### PROBLEM DETAILS
Transcribe all the entries word for word, omitting any pictures they contain.

### DATA SUPPLIED
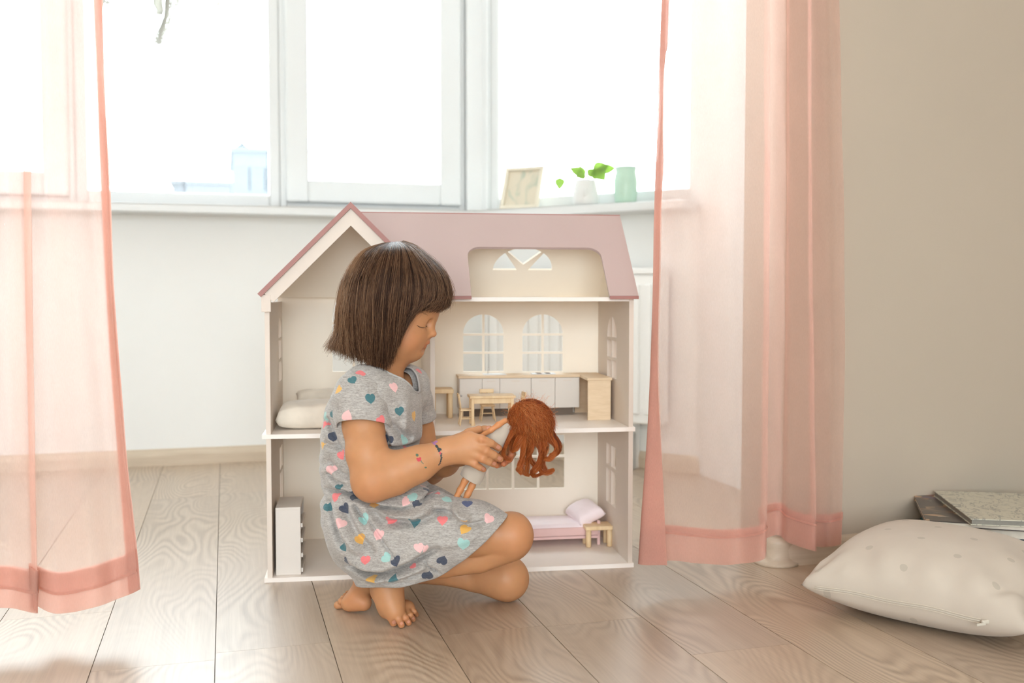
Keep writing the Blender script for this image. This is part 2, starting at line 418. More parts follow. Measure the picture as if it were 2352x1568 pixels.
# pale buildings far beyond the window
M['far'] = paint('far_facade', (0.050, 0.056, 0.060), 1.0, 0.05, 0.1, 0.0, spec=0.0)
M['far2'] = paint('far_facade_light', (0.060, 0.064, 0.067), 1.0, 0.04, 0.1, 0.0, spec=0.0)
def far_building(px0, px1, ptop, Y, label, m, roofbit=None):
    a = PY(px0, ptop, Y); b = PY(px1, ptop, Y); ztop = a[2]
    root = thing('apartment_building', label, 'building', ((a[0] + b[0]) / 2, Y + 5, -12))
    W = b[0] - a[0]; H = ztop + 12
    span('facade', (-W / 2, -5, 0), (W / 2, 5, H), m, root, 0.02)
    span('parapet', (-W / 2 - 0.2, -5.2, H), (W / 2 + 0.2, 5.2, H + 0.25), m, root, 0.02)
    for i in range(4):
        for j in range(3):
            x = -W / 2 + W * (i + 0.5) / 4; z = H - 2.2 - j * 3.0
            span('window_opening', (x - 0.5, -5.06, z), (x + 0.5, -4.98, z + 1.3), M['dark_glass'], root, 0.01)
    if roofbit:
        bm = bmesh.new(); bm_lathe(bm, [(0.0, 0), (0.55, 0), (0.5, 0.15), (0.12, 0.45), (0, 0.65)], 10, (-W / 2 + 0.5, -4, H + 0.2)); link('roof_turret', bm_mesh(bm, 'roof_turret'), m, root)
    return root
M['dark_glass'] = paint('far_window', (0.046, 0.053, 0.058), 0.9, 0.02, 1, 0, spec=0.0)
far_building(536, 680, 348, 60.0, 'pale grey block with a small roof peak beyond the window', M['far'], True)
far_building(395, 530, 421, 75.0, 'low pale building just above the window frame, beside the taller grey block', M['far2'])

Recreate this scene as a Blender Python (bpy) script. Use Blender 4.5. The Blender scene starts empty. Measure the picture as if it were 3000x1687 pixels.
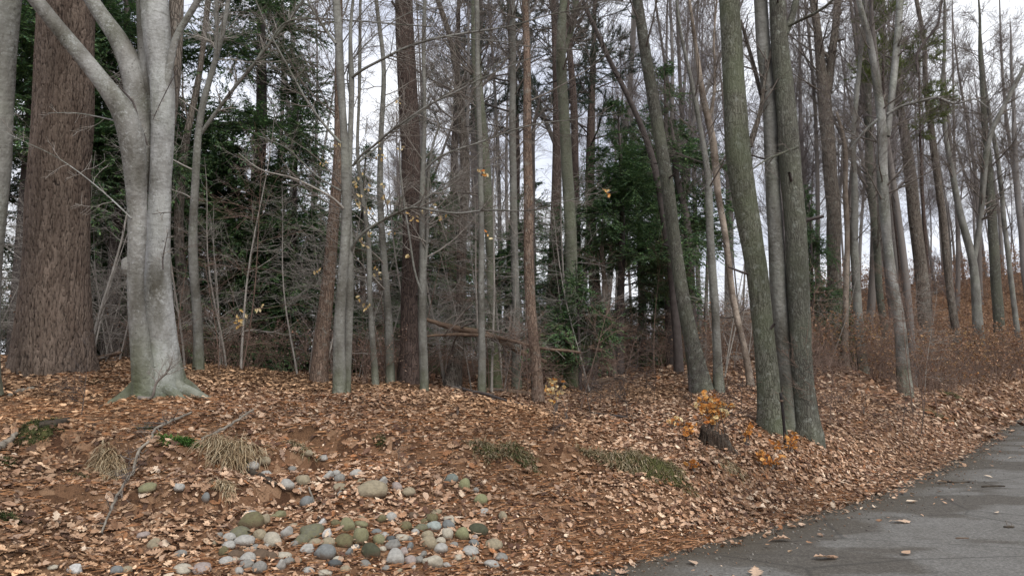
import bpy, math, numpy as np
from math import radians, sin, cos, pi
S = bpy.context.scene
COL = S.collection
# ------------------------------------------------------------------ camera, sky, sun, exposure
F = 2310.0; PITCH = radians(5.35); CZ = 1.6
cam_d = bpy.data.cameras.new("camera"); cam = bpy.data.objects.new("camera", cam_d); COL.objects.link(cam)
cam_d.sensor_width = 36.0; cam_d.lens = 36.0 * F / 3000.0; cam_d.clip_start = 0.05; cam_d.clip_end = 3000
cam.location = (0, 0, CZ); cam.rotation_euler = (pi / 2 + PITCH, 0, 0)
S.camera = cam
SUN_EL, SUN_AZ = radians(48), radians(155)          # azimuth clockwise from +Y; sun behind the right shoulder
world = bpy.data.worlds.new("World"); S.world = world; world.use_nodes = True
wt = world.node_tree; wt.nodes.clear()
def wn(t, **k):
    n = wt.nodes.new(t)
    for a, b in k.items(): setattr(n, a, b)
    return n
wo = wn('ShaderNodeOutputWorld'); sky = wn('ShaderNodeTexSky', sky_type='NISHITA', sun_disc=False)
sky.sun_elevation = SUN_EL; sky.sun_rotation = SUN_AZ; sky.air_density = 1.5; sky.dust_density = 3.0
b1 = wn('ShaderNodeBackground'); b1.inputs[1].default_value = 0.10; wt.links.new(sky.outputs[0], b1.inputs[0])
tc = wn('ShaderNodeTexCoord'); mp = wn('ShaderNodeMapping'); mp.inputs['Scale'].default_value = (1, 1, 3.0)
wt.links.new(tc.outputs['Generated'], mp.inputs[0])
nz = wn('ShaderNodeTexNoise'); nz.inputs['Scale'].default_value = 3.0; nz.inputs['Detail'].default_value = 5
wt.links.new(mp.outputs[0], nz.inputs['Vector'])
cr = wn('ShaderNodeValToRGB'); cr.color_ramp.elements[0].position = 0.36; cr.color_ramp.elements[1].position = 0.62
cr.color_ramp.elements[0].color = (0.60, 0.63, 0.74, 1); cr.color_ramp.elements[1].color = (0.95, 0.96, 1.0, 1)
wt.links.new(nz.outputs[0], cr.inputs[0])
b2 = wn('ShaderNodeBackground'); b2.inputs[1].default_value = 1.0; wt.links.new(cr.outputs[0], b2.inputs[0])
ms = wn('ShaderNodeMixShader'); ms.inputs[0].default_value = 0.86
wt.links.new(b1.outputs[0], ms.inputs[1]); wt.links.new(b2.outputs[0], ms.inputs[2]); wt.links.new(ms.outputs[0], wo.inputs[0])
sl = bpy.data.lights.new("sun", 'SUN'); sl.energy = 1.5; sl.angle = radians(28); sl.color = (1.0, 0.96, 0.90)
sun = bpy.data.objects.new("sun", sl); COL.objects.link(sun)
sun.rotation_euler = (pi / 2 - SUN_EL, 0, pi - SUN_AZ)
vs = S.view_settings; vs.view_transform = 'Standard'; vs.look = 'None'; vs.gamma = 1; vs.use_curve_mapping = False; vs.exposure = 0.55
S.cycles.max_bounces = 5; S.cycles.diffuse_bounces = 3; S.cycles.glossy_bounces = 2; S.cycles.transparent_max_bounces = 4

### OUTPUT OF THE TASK
Keep writing the Blender script for this image. This is part 2, starting at line 418. More parts follow. Measure the picture as if it were 2352x1568 pixels.
# pale buildings far beyond the window
M['far'] = paint('far_facade', (0.050, 0.056, 0.060), 1.0, 0.05, 0.1, 0.0, spec=0.0)
M['far2'] = paint('far_facade_light', (0.060, 0.064, 0.067), 1.0, 0.04, 0.1, 0.0, spec=0.0)
def far_building(px0, px1, ptop, Y, label, m, roofbit=None):
    a = PY(px0, ptop, Y); b = PY(px1, ptop, Y); ztop = a[2]
    root = thing('apartment_building', label, 'building', ((a[0] + b[0]) / 2, Y + 5, -12))
    W = b[0] - a[0]; H = ztop + 12
    span('facade', (-W / 2, -5, 0), (W / 2, 5, H), m, root, 0.02)
    span('parapet', (-W / 2 - 0.2, -5.2, H), (W / 2 + 0.2, 5.2, H + 0.25), m, root, 0.02)
    for i in range(4):
        for j in range(3):
            x = -W / 2 + W * (i + 0.5) / 4; z = H - 2.2 - j * 3.0
            span('window_opening', (x - 0.5, -5.06, z), (x + 0.5, -4.98, z + 1.3), M['dark_glass'], root, 0.01)
    if roofbit:
        bm = bmesh.new(); bm_lathe(bm, [(0.0, 0), (0.55, 0), (0.5, 0.15), (0.12, 0.45), (0, 0.65)], 10, (-W / 2 + 0.5, -4, H + 0.2)); link('roof_turret', bm_mesh(bm, 'roof_turret'), m, root)
    return root
M['dark_glass'] = paint('far_window', (0.046, 0.053, 0.058), 0.9, 0.02, 1, 0, spec=0.0)
far_building(536, 680, 348, 60.0, 'pale grey block with a small roof peak beyond the window', M['far'], True)
far_building(395, 530, 421, 75.0, 'low pale building just above the window frame, beside the taller grey block', M['far2'])

Recreate this scene as a Blender Python (bpy) script. Use Blender 4.5. The Blender scene starts empty. Measure the picture as if it were 3000x1687 pixels.
import bpy, math, numpy as np
from math import radians, sin, cos, pi
S = bpy.context.scene
COL = S.collection
# ------------------------------------------------------------------ camera, sky, sun, exposure
F = 2310.0; PITCH = radians(5.35); CZ = 1.6
cam_d = bpy.data.cameras.new("camera"); cam = bpy.data.objects.new("camera", cam_d); COL.objects.link(cam)
cam_d.sensor_width = 36.0; cam_d.lens = 36.0 * F / 3000.0; cam_d.clip_start = 0.05; cam_d.clip_end = 3000
cam.location = (0, 0, CZ); cam.rotation_euler = (pi / 2 + PITCH, 0, 0)
S.camera = cam
SUN_EL, SUN_AZ = radians(48), radians(155)          # azimuth clockwise from +Y; sun behind the right shoulder
world = bpy.data.worlds.new("World"); S.world = world; world.use_nodes = True
wt = world.node_tree; wt.nodes.clear()
def wn(t, **k):
    n = wt.nodes.new(t)
    for a, b in k.items(): setattr(n, a, b)
    return n
wo = wn('ShaderNodeOutputWorld'); sky = wn('ShaderNodeTexSky', sky_type='NISHITA', sun_disc=False)
sky.sun_elevation = SUN_EL; sky.sun_rotation = SUN_AZ; sky.air_density = 1.5; sky.dust_density = 3.0
b1 = wn('ShaderNodeBackground'); b1.inputs[1].default_value = 0.10; wt.links.new(sky.outputs[0], b1.inputs[0])
tc = wn('ShaderNodeTexCoord'); mp = wn('ShaderNodeMapping'); mp.inputs['Scale'].default_value = (1, 1, 3.0)
wt.links.new(tc.outputs['Generated'], mp.inputs[0])
nz = wn('ShaderNodeTexNoise'); nz.inputs['Scale'].default_value = 3.0; nz.inputs['Detail'].default_value = 5
wt.links.new(mp.outputs[0], nz.inputs['Vector'])
cr = wn('ShaderNodeValToRGB'); cr.color_ramp.elements[0].position = 0.36; cr.color_ramp.elements[1].position = 0.62
cr.color_ramp.elements[0].color = (0.60, 0.63, 0.74, 1); cr.color_ramp.elements[1].color = (0.95, 0.96, 1.0, 1)
wt.links.new(nz.outputs[0], cr.inputs[0])
b2 = wn('ShaderNodeBackground'); b2.inputs[1].default_value = 1.0; wt.links.new(cr.outputs[0], b2.inputs[0])
ms = wn('ShaderNodeMixShader'); ms.inputs[0].default_value = 0.86
wt.links.new(b1.outputs[0], ms.inputs[1]); wt.links.new(b2.outputs[0], ms.inputs[2]); wt.links.new(ms.outputs[0], wo.inputs[0])
sl = bpy.data.lights.new("sun", 'SUN'); sl.energy = 1.5; sl.angle = radians(28); sl.color = (1.0, 0.96, 0.90)
sun = bpy.data.objects.new("sun", sl); COL.objects.link(sun)
sun.rotation_euler = (pi / 2 - SUN_EL, 0, pi - SUN_AZ)
vs = S.view_settings; vs.view_transform = 'Standard'; vs.look = 'None'; vs.gamma = 1; vs.use_curve_mapping = False; vs.exposure = 0.55
S.cycles.max_bounces = 5; S.cycles.diffuse_bounces = 3; S.cycles.glossy_bounces = 2; S.cycles.transparent_max_bounces = 4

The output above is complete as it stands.